Extract every line below, verbatim.

[Begin DATASET SECTION]

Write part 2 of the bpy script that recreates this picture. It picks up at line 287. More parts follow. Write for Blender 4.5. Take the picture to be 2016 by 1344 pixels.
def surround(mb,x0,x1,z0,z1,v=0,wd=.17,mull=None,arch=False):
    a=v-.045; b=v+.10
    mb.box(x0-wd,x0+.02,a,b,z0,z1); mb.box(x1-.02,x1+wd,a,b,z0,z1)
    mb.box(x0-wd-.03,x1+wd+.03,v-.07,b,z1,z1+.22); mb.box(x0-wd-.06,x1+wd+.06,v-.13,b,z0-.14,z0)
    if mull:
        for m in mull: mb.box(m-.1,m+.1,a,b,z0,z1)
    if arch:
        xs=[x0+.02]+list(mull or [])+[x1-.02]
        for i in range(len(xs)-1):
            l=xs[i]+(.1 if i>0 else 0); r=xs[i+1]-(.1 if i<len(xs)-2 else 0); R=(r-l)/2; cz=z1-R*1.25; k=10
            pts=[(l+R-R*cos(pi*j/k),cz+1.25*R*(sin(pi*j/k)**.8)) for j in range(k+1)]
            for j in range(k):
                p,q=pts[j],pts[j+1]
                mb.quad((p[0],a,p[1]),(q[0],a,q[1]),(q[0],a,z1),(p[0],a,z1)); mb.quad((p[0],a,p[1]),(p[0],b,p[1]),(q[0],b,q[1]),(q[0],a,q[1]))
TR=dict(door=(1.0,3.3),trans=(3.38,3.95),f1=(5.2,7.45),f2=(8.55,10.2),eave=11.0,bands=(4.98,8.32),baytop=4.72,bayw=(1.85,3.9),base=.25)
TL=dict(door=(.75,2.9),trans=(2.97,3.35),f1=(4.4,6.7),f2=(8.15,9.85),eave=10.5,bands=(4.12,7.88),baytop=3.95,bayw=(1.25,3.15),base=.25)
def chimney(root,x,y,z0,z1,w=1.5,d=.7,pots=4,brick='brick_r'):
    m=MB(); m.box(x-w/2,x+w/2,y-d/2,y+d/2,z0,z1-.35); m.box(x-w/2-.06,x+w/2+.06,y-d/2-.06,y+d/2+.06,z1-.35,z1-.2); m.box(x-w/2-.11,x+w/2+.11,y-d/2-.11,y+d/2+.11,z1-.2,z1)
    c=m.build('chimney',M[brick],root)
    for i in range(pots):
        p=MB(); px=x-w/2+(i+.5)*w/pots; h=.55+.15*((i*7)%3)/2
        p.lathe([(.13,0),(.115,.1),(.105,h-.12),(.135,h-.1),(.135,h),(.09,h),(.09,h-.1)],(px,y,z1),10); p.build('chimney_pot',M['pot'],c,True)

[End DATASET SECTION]

◆ THE OUTPUT
Write part 2 of the bpy script that recreates this picture. It picks up at line 287. More parts follow. Write for Blender 4.5. Take the picture to be 2016 by 1344 pixels.
def surround(mb,x0,x1,z0,z1,v=0,wd=.17,mull=None,arch=False):
    a=v-.045; b=v+.10
    mb.box(x0-wd,x0+.02,a,b,z0,z1); mb.box(x1-.02,x1+wd,a,b,z0,z1)
    mb.box(x0-wd-.03,x1+wd+.03,v-.07,b,z1,z1+.22); mb.box(x0-wd-.06,x1+wd+.06,v-.13,b,z0-.14,z0)
    if mull:
        for m in mull: mb.box(m-.1,m+.1,a,b,z0,z1)
    if arch:
        xs=[x0+.02]+list(mull or [])+[x1-.02]
        for i in range(len(xs)-1):
            l=xs[i]+(.1 if i>0 else 0); r=xs[i+1]-(.1 if i<len(xs)-2 else 0); R=(r-l)/2; cz=z1-R*1.25; k=10
            pts=[(l+R-R*cos(pi*j/k),cz+1.25*R*(sin(pi*j/k)**.8)) for j in range(k+1)]
            for j in range(k):
                p,q=pts[j],pts[j+1]
                mb.quad((p[0],a,p[1]),(q[0],a,q[1]),(q[0],a,z1),(p[0],a,z1)); mb.quad((p[0],a,p[1]),(p[0],b,p[1]),(q[0],b,q[1]),(q[0],a,q[1]))
TR=dict(door=(1.0,3.3),trans=(3.38,3.95),f1=(5.2,7.45),f2=(8.55,10.2),eave=11.0,bands=(4.98,8.32),baytop=4.72,bayw=(1.85,3.9),base=.25)
TL=dict(door=(.75,2.9),trans=(2.97,3.35),f1=(4.4,6.7),f2=(8.15,9.85),eave=10.5,bands=(4.12,7.88),baytop=3.95,bayw=(1.25,3.15),base=.25)
def chimney(root,x,y,z0,z1,w=1.5,d=.7,pots=4,brick='brick_r'):
    m=MB(); m.box(x-w/2,x+w/2,y-d/2,y+d/2,z0,z1-.35); m.box(x-w/2-.06,x+w/2+.06,y-d/2-.06,y+d/2+.06,z1-.35,z1-.2); m.box(x-w/2-.11,x+w/2+.11,y-d/2-.11,y+d/2+.11,z1-.2,z1)
    c=m.build('chimney',M[brick],root)
    for i in range(pots):
        p=MB(); px=x-w/2+(i+.5)*w/pots; h=.55+.15*((i*7)%3)/2
        p.lathe([(.13,0),(.115,.1),(.105,h-.12),(.135,h-.1),(.135,h),(.09,h),(.09,h-.1)],(px,y,z1),10); p.build('chimney_pot',M['pot'],c,True)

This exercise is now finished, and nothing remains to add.